Exclude the pictures; give every entry again exactly as written.

═════ SUPPLIED INFORMATION

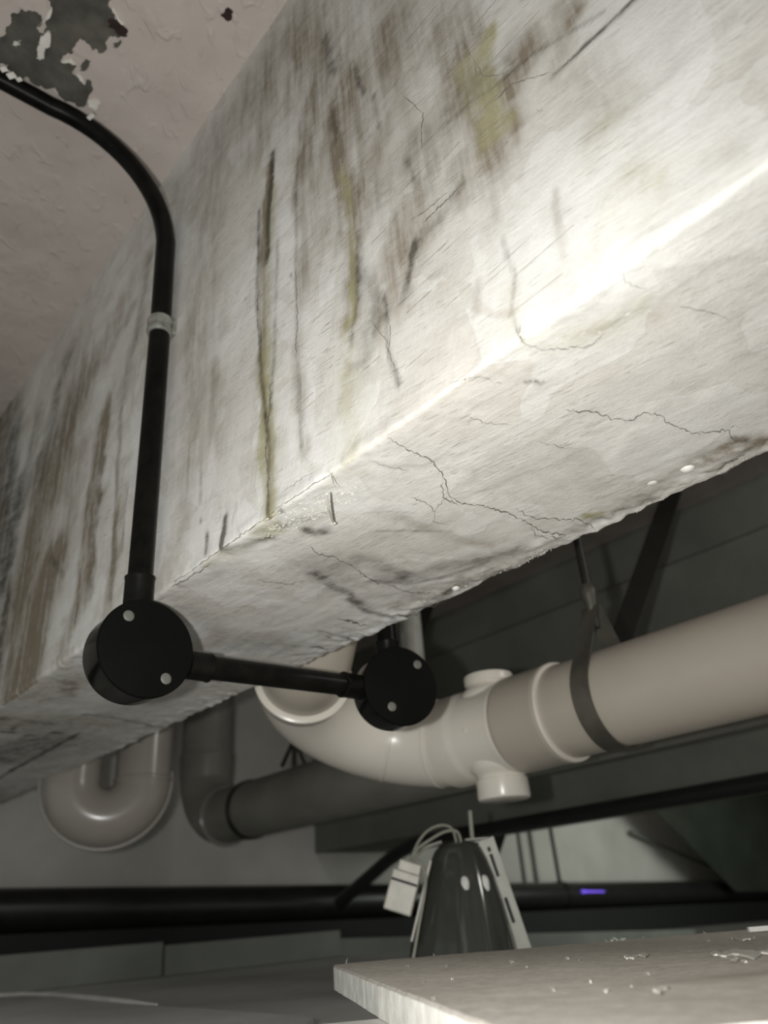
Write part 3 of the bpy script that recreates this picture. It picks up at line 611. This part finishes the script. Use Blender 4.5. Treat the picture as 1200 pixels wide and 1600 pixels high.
# ------------------------------------------------------------------ darker pipe behind, with its own elbow
PX2, PZ2, R2 = 1.066, .256, .065
t = thing('soil_pipe', 'dark dirty grey soil pipe behind and below the thick beige one', 'pipe', (PX2, 1.0, PZ2-.065))
yaxis_tube(MB(), PX2, PZ2, [(-1.09, R2), (1.82, R2)]).build('pipe', M_PVCD, t)
Rb2 = .115; yv = 1.93; cc = np.array([PX2, yv-Rb2, PZ2+Rb2])
MB().tube(arc(cc, Rb2, -math.pi/2, 0, (0, 0, 1), (0, 1, 0), 18)[::1] if False else [cc+Rb2*np.array([0, math.sin(a), -math.cos(a)]) for a in np.linspace(0, math.pi/2, 18)], .068, 48).build('elbow', M_PVCD, t)
MB().lathe((PX2, yv, PZ2+Rb2), (0, 0, 1), [(-.01, .069), (.04, .073), (.05, .073), (.052, .069), (ZC-PZ2-Rb2-.001, .069)], 48).build('riser', M_PVCD, t)
for y in (1.825,): yaxis_tube(MB(), PX2, PZ2, [(y-.006, .066), (y-.002, .0725), (y+.002, .0725), (y+.006, .066)]).build('rim', M_TRAP, t)
yaxis_tube(MB(), PX2, PZ2, [(1.695, .0655), (1.697, .0685), (1.712, .0685), (1.714, .0655)], 48).build('band', M_STEEL, t)
# hanger of the dark pipe
t = thing('pipe_hanger', 'slim black rod hanger above the dark grey pipe', 'hanger', (PX2, 1.52, PZ2+.08))
MB().tube([(PX2, 1.52, PZ2+.0655), (PX2, 1.52, ZC-.001)], .006, 12).build('rod', M_STEEL, t)
MB().tube([(PX2-.035, 1.52, PZ2+.066), (PX2, 1.52, PZ2+.13)], .005, 10).tube([(PX2+.035, 1.52, PZ2+.066), (PX2, 1.52, PZ2+.13)], .005, 10).build('strap', M_STEEL, t)

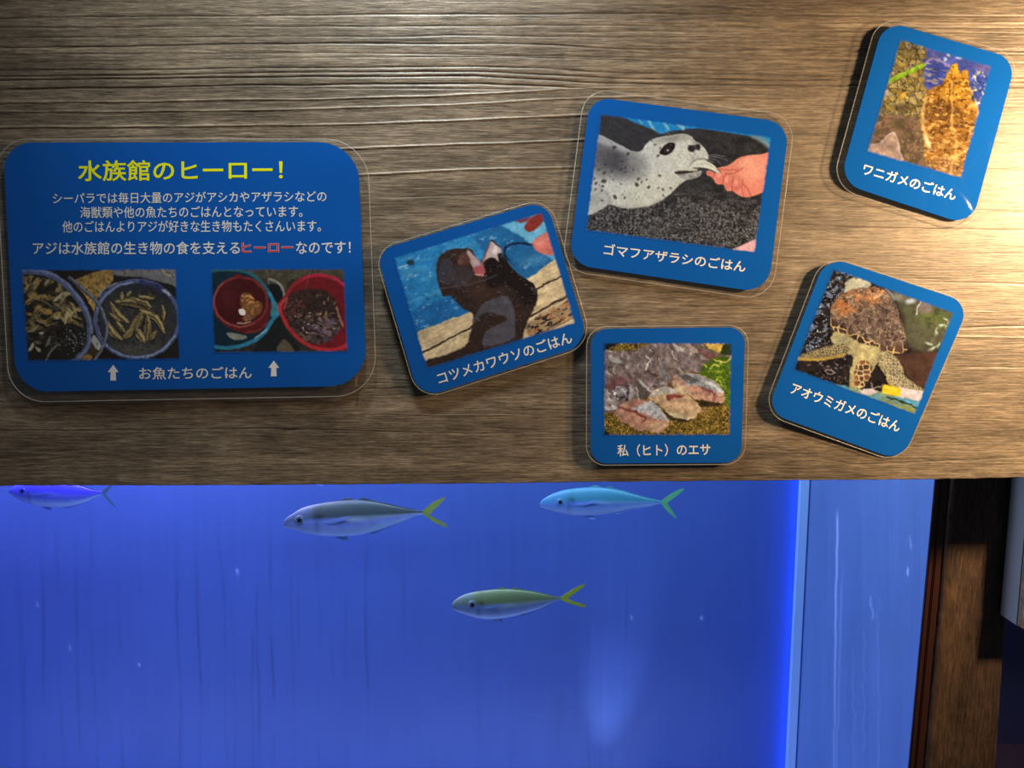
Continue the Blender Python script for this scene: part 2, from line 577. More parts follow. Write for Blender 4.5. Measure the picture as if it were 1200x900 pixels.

══════════

[SOLUTION FOR THIS EXERCISE]
Write part 3 of the bpy script that recreates this picture. It picks up at line 611. This part finishes the script. Use Blender 4.5. Treat the picture as 1200 pixels wide and 1600 pixels high.
# ------------------------------------------------------------------ darker pipe behind, with its own elbow
PX2, PZ2, R2 = 1.066, .256, .065
t = thing('soil_pipe', 'dark dirty grey soil pipe behind and below the thick beige one', 'pipe', (PX2, 1.0, PZ2-.065))
yaxis_tube(MB(), PX2, PZ2, [(-1.09, R2), (1.82, R2)]).build('pipe', M_PVCD, t)
Rb2 = .115; yv = 1.93; cc = np.array([PX2, yv-Rb2, PZ2+Rb2])
MB().tube(arc(cc, Rb2, -math.pi/2, 0, (0, 0, 1), (0, 1, 0), 18)[::1] if False else [cc+Rb2*np.array([0, math.sin(a), -math.cos(a)]) for a in np.linspace(0, math.pi/2, 18)], .068, 48).build('elbow', M_PVCD, t)
MB().lathe((PX2, yv, PZ2+Rb2), (0, 0, 1), [(-.01, .069), (.04, .073), (.05, .073), (.052, .069), (ZC-PZ2-Rb2-.001, .069)], 48).build('riser', M_PVCD, t)
for y in (1.825,): yaxis_tube(MB(), PX2, PZ2, [(y-.006, .066), (y-.002, .0725), (y+.002, .0725), (y+.006, .066)]).build('rim', M_TRAP, t)
yaxis_tube(MB(), PX2, PZ2, [(1.695, .0655), (1.697, .0685), (1.712, .0685), (1.714, .0655)], 48).build('band', M_STEEL, t)
# hanger of the dark pipe
t = thing('pipe_hanger', 'slim black rod hanger above the dark grey pipe', 'hanger', (PX2, 1.52, PZ2+.08))
MB().tube([(PX2, 1.52, PZ2+.0655), (PX2, 1.52, ZC-.001)], .006, 12).build('rod', M_STEEL, t)
MB().tube([(PX2-.035, 1.52, PZ2+.066), (PX2, 1.52, PZ2+.13)], .005, 10).tube([(PX2+.035, 1.52, PZ2+.066), (PX2, 1.52, PZ2+.13)], .005, 10).build('strap', M_STEEL, t)

Continue the Blender Python script for this scene: part 2, from line 577. More parts follow. Write for Blender 4.5. Measure the picture as if it were 1200x900 pixels.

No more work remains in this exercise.